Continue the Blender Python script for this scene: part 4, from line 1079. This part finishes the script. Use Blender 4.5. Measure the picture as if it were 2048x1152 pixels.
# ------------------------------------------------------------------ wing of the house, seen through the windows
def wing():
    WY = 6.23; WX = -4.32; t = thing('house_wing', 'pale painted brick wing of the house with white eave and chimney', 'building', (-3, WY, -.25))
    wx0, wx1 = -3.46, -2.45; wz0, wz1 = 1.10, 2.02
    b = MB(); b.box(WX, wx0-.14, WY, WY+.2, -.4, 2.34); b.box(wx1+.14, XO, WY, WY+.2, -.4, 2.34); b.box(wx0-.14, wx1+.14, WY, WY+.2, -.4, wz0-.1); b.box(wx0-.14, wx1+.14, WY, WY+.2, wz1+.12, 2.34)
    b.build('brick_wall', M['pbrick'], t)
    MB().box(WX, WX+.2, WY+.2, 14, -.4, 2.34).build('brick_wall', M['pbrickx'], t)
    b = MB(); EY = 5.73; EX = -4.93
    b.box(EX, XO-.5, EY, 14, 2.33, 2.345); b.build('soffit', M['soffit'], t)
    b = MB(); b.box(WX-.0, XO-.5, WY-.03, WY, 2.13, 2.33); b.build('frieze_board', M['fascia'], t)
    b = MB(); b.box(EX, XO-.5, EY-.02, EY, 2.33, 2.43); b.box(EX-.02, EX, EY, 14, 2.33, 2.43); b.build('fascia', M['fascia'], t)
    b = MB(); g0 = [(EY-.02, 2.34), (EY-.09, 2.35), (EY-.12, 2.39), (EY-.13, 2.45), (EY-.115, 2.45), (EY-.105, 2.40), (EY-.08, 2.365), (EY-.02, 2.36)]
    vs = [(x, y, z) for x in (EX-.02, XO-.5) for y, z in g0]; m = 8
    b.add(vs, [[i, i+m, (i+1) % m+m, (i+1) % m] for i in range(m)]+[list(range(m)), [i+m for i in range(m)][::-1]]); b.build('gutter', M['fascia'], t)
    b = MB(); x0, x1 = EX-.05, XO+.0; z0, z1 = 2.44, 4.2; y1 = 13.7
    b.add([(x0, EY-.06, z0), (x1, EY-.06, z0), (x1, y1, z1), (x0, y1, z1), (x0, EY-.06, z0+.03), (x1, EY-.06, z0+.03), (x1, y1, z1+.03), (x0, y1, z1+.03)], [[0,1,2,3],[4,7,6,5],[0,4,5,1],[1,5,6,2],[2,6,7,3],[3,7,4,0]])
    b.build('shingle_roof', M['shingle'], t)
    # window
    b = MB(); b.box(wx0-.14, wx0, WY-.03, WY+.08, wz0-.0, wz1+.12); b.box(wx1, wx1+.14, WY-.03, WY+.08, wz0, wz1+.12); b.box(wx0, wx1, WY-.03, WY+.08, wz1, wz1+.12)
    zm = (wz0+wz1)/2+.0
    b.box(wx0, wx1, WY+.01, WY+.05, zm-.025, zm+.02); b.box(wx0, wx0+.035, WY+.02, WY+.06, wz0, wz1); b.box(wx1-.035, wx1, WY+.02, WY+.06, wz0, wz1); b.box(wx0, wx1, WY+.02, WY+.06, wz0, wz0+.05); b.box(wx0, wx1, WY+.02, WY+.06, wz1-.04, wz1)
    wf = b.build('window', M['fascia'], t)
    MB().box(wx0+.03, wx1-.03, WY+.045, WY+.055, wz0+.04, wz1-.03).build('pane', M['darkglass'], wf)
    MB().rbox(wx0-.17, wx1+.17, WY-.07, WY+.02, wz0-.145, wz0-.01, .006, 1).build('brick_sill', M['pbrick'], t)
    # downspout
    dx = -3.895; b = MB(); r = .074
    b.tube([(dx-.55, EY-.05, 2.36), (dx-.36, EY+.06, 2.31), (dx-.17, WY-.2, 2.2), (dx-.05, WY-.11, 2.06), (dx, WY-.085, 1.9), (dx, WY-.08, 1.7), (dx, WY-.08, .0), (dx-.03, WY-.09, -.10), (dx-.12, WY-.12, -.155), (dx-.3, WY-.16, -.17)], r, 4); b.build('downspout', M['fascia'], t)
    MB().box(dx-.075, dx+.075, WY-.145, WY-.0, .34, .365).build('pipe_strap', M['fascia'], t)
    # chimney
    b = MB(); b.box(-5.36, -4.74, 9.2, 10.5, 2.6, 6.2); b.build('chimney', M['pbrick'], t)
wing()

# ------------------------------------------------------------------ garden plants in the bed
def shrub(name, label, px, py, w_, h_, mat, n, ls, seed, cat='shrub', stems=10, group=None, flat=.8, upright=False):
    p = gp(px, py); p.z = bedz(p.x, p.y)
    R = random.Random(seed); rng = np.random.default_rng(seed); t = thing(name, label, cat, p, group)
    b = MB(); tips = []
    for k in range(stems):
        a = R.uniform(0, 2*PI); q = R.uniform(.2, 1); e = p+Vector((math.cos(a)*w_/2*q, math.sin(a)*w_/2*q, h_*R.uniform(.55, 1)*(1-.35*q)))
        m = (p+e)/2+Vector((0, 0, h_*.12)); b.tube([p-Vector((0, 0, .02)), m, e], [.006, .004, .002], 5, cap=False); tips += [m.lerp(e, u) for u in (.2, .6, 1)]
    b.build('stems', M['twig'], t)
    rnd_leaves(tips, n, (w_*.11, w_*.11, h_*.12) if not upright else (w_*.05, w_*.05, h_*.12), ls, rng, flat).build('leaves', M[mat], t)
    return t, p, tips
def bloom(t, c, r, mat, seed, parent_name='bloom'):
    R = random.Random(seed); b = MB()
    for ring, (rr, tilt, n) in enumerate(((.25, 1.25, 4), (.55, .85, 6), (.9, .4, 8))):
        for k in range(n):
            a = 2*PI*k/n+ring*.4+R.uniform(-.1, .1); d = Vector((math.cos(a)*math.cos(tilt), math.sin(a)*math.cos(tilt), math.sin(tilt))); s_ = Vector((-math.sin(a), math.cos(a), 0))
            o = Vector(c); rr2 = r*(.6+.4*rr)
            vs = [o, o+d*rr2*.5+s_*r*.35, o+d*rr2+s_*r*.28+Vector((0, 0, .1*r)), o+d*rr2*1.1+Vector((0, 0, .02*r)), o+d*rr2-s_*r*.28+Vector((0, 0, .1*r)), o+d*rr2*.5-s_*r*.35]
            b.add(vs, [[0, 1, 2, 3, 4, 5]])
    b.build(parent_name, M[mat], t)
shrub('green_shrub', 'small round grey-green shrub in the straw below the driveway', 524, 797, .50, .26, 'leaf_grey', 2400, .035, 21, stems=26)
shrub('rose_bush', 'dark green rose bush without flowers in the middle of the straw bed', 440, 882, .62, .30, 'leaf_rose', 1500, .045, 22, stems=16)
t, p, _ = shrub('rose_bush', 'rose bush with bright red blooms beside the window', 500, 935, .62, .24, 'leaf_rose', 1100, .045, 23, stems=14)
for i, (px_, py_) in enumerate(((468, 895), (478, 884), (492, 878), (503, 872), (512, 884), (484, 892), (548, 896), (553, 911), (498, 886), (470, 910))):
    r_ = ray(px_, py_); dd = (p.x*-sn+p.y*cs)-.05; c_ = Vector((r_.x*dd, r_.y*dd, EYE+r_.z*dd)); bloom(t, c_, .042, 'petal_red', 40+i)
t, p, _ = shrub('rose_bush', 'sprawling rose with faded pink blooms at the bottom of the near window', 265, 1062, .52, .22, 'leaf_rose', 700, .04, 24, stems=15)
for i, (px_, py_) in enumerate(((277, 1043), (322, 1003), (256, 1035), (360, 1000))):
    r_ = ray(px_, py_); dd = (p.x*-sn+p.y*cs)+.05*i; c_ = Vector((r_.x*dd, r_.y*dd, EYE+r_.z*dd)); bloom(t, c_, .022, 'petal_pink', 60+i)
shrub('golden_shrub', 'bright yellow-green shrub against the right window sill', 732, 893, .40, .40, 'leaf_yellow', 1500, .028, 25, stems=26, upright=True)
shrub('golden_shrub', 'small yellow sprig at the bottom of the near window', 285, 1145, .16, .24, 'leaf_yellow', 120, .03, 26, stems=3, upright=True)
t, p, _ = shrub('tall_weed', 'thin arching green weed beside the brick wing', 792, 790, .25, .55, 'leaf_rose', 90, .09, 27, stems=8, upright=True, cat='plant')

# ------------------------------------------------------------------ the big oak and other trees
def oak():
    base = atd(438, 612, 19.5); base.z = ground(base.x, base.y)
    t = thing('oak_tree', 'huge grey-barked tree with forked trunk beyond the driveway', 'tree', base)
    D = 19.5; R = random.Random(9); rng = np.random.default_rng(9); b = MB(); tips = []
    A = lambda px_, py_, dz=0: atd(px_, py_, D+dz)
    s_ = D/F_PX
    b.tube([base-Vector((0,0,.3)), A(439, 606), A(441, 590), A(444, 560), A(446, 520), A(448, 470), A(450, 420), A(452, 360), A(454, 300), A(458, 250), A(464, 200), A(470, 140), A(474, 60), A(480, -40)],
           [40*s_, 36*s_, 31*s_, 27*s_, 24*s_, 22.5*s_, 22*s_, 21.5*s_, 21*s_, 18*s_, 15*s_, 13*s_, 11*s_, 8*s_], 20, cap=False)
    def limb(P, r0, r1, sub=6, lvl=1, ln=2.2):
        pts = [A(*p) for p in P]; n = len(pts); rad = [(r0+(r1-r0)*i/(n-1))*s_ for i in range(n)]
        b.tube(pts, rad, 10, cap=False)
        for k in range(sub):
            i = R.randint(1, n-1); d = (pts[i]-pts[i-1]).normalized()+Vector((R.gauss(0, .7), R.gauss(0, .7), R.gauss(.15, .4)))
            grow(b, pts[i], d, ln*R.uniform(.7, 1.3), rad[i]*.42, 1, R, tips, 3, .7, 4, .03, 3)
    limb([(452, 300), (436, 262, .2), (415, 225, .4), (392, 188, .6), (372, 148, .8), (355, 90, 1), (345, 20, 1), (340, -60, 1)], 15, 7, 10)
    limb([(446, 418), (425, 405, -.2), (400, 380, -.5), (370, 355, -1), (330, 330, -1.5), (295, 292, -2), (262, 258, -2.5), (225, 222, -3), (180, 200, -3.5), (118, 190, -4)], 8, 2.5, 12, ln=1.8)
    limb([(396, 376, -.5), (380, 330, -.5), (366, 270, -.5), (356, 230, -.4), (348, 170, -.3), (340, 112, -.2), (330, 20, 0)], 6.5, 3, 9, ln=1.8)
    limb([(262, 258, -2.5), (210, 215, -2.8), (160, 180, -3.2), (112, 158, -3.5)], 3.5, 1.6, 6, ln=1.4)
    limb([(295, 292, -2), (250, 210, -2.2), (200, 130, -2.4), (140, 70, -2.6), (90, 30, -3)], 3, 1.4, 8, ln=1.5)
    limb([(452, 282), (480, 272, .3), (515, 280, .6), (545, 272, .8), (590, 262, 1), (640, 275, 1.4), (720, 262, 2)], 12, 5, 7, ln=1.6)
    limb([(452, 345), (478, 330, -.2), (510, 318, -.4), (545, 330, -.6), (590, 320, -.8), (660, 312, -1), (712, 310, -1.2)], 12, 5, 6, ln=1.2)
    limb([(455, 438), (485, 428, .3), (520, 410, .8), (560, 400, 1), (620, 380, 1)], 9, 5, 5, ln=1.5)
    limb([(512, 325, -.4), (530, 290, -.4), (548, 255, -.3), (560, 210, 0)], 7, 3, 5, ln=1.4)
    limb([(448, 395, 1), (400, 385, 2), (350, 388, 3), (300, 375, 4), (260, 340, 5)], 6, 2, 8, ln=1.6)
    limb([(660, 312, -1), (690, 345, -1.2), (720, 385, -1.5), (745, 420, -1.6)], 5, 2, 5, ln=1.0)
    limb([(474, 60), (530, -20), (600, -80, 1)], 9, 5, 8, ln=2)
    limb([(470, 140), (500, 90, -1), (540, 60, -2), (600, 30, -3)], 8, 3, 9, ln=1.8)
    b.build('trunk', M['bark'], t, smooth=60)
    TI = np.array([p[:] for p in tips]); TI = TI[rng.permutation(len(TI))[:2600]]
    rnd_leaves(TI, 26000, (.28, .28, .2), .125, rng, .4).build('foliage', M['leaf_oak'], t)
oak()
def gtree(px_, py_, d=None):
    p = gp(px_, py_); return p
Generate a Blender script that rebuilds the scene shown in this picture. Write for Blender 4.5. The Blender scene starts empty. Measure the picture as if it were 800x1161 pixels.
# # #
Going through the entries above, tally each line that has the word "scene". Answer with the number only.

> ANSWER FOR THIS EXERCISE
2